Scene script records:
·····
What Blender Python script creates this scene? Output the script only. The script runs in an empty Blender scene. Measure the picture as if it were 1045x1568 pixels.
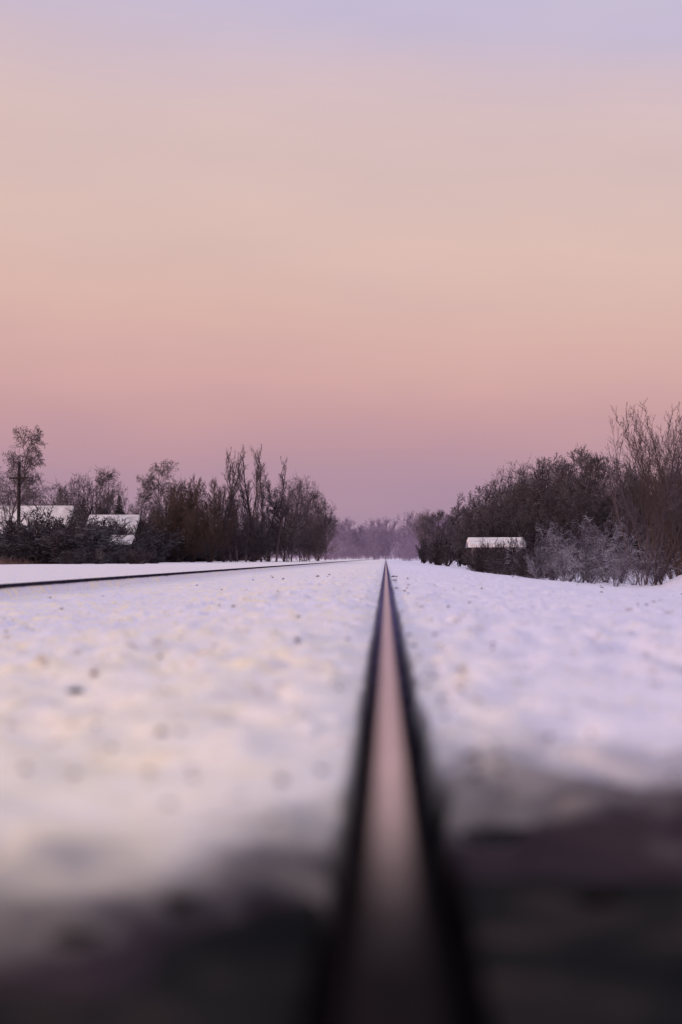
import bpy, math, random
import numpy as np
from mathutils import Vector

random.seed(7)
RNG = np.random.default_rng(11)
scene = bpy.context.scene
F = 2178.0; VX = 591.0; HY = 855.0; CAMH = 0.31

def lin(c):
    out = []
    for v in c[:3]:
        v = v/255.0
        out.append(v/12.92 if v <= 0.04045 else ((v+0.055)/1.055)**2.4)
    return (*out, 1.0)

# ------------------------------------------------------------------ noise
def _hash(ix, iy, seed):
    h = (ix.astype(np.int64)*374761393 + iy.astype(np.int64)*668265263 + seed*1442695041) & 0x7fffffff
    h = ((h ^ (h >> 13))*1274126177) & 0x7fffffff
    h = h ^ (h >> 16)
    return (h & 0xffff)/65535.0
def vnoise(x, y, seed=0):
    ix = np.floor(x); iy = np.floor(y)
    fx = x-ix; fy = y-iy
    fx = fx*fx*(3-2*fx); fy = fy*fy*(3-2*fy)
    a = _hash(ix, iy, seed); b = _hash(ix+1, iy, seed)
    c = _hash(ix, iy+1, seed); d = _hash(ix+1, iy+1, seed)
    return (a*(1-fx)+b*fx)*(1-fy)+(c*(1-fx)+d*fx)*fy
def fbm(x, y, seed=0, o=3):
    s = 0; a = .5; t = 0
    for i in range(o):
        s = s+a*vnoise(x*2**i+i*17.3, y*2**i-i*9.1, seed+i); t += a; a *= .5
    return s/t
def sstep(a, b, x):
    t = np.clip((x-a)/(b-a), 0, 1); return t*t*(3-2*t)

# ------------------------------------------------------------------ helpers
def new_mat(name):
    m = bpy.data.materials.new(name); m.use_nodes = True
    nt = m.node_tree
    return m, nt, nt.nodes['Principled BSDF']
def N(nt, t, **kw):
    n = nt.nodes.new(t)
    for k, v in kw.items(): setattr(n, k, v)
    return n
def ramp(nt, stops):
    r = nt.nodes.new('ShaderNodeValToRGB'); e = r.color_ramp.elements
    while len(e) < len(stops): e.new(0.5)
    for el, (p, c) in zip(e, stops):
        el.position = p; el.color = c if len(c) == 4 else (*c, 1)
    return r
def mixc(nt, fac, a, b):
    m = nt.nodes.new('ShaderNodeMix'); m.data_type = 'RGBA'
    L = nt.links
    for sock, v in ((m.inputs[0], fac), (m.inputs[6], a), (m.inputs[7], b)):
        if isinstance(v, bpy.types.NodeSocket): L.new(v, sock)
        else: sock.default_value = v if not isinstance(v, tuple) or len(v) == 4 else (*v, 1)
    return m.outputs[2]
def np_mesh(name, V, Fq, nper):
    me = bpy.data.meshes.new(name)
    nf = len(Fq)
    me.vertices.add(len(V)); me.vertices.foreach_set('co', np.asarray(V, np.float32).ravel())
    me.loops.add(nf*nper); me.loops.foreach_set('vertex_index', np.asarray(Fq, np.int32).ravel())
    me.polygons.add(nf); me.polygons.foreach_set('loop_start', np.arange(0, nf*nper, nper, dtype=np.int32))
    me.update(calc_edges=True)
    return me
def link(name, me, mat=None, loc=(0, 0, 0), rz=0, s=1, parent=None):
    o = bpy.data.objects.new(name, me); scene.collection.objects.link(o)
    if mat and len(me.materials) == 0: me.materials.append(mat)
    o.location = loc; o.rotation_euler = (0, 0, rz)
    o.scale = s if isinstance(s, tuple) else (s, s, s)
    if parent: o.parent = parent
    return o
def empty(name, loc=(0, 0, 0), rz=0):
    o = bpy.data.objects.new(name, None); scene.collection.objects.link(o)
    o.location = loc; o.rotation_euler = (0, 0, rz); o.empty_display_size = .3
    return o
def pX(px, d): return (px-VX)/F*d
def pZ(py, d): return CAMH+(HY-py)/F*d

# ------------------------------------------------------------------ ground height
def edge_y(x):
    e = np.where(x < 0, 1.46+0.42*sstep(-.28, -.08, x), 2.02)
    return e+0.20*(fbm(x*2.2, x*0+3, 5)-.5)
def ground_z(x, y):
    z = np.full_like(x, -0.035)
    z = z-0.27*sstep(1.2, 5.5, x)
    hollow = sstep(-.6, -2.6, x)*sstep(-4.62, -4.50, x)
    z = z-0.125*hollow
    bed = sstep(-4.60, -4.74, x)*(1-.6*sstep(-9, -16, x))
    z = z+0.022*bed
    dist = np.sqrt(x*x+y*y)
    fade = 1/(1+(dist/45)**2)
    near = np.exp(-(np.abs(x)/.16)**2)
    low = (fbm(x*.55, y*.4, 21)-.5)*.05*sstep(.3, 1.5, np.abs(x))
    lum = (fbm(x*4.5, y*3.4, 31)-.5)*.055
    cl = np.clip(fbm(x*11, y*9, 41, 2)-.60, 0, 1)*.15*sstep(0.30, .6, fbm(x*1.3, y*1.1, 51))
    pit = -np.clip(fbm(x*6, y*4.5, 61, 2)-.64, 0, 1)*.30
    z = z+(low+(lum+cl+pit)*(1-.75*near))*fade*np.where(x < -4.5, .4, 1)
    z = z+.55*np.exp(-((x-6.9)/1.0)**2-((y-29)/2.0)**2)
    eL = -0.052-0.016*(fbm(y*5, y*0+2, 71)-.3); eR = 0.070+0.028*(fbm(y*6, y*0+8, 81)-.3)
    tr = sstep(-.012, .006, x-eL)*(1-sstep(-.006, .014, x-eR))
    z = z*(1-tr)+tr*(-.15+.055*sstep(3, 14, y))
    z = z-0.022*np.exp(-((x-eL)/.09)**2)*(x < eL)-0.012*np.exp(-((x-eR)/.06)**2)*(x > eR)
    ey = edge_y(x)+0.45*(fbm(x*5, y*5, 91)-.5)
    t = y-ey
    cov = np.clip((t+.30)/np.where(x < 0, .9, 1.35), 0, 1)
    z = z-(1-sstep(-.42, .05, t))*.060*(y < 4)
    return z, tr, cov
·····
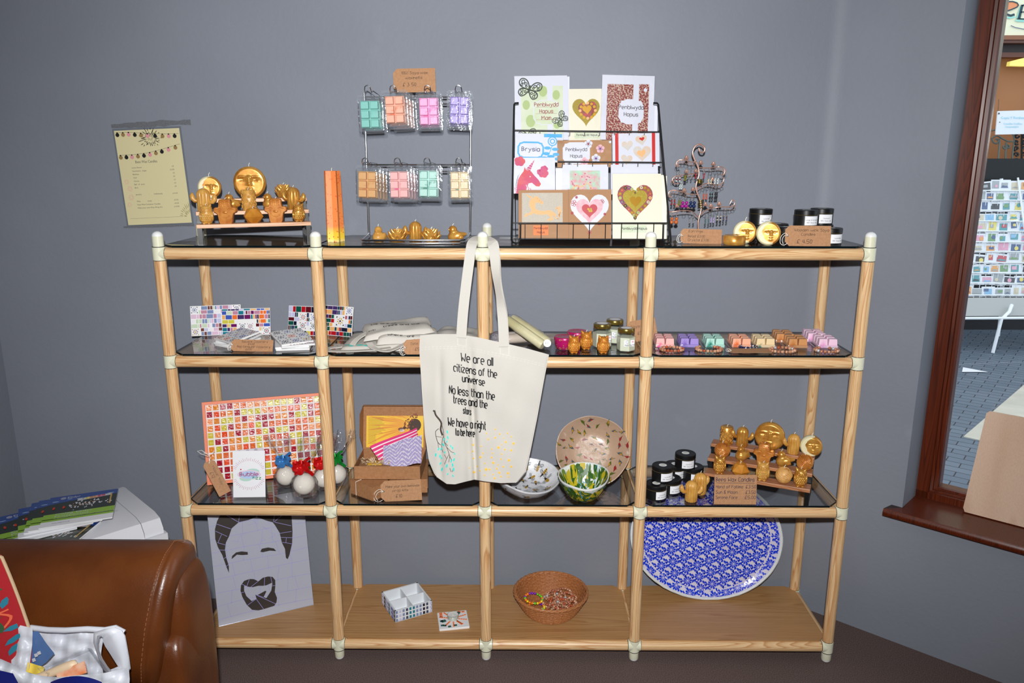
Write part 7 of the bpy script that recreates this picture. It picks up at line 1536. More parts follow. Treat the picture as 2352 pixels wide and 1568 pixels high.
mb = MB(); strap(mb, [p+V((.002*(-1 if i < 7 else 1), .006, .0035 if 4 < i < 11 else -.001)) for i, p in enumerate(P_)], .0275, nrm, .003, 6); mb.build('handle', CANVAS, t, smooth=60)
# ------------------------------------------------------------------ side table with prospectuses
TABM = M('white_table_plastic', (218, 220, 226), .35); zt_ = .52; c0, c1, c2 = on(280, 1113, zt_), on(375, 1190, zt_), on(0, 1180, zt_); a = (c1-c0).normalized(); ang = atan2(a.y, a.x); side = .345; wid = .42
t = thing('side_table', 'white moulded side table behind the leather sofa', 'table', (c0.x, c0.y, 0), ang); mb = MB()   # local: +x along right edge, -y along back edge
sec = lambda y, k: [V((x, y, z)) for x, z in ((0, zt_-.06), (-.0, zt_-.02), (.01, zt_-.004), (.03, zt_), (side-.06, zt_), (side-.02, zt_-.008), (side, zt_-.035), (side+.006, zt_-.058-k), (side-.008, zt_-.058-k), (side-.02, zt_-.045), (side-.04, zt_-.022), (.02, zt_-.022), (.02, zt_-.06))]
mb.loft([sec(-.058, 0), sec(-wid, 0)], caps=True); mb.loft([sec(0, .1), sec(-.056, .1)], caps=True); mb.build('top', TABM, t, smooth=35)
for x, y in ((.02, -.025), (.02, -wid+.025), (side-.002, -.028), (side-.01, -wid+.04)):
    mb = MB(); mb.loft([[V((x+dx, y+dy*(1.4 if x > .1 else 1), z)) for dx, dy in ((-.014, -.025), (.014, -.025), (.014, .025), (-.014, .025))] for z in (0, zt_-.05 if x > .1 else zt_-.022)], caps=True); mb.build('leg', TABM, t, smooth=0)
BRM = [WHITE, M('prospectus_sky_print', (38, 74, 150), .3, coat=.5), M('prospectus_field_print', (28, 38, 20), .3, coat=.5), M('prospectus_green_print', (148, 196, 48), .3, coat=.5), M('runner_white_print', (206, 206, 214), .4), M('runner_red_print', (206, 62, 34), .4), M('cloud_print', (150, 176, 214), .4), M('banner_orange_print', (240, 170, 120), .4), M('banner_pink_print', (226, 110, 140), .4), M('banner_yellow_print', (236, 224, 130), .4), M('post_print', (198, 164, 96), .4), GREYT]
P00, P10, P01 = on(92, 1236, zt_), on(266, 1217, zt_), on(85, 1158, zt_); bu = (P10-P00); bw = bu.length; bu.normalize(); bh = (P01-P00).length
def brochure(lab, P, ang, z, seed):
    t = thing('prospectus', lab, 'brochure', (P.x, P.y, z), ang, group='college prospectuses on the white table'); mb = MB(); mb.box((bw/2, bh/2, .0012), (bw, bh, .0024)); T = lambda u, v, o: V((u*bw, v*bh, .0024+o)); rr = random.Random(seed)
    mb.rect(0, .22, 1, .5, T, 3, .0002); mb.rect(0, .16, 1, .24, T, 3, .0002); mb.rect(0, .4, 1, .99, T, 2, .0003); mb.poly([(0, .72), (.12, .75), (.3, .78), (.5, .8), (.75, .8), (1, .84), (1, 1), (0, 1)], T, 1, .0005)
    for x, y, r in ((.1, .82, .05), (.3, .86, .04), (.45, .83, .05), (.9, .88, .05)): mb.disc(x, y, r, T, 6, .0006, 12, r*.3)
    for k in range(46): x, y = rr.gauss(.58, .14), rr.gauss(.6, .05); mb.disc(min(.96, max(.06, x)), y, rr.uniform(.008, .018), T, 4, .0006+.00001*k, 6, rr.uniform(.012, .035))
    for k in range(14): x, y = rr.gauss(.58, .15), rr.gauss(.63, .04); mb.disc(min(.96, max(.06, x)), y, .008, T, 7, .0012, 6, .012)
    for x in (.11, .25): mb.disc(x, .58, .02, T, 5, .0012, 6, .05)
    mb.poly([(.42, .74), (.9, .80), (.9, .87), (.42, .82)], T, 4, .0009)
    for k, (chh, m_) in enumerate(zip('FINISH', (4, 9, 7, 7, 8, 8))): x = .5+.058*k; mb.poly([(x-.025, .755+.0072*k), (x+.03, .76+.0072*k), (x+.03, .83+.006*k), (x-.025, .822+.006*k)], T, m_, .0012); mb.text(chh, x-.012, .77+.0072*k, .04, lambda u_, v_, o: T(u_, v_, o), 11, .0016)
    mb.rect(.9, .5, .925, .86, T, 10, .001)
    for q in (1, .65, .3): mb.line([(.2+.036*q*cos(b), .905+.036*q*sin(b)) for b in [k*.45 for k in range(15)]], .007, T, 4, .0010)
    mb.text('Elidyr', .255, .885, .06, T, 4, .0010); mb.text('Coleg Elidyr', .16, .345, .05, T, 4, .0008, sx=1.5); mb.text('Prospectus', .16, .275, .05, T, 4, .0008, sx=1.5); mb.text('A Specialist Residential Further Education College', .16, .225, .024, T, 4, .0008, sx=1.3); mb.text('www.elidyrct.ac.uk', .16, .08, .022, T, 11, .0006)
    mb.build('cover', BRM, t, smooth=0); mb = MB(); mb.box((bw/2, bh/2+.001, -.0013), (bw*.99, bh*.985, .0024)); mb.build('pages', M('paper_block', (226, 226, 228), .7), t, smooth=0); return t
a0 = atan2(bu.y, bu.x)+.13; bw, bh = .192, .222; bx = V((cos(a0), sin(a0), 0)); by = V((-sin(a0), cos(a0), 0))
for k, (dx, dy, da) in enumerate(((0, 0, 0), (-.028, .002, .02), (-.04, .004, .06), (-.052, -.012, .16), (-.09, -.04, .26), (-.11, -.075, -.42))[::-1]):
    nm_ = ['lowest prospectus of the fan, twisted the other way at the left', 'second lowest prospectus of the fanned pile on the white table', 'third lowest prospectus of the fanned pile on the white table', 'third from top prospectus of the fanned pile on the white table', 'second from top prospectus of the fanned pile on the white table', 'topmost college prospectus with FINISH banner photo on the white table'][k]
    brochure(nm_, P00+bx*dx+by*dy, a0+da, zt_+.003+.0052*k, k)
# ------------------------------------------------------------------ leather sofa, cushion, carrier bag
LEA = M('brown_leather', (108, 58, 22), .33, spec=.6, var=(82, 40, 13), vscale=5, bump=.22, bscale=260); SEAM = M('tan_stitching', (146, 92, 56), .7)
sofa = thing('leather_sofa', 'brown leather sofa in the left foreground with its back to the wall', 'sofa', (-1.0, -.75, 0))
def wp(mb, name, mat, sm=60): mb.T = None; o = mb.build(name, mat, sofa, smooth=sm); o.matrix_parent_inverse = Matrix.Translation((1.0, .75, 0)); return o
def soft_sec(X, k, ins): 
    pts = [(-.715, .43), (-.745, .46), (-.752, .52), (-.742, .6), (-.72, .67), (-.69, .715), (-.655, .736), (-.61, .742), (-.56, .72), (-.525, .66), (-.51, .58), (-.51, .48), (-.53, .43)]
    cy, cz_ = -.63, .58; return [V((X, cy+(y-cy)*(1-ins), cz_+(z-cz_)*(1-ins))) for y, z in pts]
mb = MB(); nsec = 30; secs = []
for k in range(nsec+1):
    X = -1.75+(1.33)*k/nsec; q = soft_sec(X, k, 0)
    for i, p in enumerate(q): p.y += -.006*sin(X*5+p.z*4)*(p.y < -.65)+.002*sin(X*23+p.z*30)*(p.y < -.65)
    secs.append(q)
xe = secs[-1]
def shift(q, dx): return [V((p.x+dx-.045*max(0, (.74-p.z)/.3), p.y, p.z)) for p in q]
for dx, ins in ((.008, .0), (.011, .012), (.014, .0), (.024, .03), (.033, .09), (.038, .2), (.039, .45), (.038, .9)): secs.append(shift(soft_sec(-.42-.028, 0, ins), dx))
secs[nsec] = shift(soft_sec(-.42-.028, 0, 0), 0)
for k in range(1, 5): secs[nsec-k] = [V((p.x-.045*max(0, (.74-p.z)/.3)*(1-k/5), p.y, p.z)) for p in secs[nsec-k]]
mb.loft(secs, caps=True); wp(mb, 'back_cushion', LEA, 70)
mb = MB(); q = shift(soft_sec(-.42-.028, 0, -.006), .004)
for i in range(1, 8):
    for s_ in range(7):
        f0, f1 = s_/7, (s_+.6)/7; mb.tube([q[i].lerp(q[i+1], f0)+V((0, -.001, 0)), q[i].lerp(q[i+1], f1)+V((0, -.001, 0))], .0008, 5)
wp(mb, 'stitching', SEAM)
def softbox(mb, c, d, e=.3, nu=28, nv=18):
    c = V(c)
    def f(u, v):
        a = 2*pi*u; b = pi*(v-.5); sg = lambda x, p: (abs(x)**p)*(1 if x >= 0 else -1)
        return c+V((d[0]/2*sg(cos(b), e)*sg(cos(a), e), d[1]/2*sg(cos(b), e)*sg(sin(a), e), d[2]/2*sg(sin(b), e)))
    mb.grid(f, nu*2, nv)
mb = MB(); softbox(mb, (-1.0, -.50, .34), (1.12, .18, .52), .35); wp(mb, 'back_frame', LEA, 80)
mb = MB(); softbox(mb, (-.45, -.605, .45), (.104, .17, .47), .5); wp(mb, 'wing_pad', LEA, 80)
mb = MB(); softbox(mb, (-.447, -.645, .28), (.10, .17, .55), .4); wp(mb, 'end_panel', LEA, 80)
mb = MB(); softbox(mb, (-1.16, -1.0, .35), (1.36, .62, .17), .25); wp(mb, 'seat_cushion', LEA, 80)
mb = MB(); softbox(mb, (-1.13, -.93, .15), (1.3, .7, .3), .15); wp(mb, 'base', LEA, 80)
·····
§ **Exercise instructions**
Only the lines from the one with "What Blender Python" through the one with "t = np.clip((x-a)/(b-a), 0, 1);" belong in your copy; retype them exactly and drop any pictures.

§ **Response for this exercise**
What Blender Python script creates this scene? Output the script only. The script runs in an empty Blender scene. Measure the picture as if it were 1045x1568 pixels.
import bpy, math, random
import numpy as np
from mathutils import Vector

random.seed(7)
RNG = np.random.default_rng(11)
scene = bpy.context.scene
F = 2178.0; VX = 591.0; HY = 855.0; CAMH = 0.31

def lin(c):
    out = []
    for v in c[:3]:
        v = v/255.0
        out.append(v/12.92 if v <= 0.04045 else ((v+0.055)/1.055)**2.4)
    return (*out, 1.0)

# ------------------------------------------------------------------ noise
def _hash(ix, iy, seed):
    h = (ix.astype(np.int64)*374761393 + iy.astype(np.int64)*668265263 + seed*1442695041) & 0x7fffffff
    h = ((h ^ (h >> 13))*1274126177) & 0x7fffffff
    h = h ^ (h >> 16)
    return (h & 0xffff)/65535.0
def vnoise(x, y, seed=0):
    ix = np.floor(x); iy = np.floor(y)
    fx = x-ix; fy = y-iy
    fx = fx*fx*(3-2*fx); fy = fy*fy*(3-2*fy)
    a = _hash(ix, iy, seed); b = _hash(ix+1, iy, seed)
    c = _hash(ix, iy+1, seed); d = _hash(ix+1, iy+1, seed)
    return (a*(1-fx)+b*fx)*(1-fy)+(c*(1-fx)+d*fx)*fy
def fbm(x, y, seed=0, o=3):
    s = 0; a = .5; t = 0
    for i in range(o):
        s = s+a*vnoise(x*2**i+i*17.3, y*2**i-i*9.1, seed+i); t += a; a *= .5
    return s/t
def sstep(a, b, x):
    t = np.clip((x-a)/(b-a), 0, 1); return t*t*(3-2*t)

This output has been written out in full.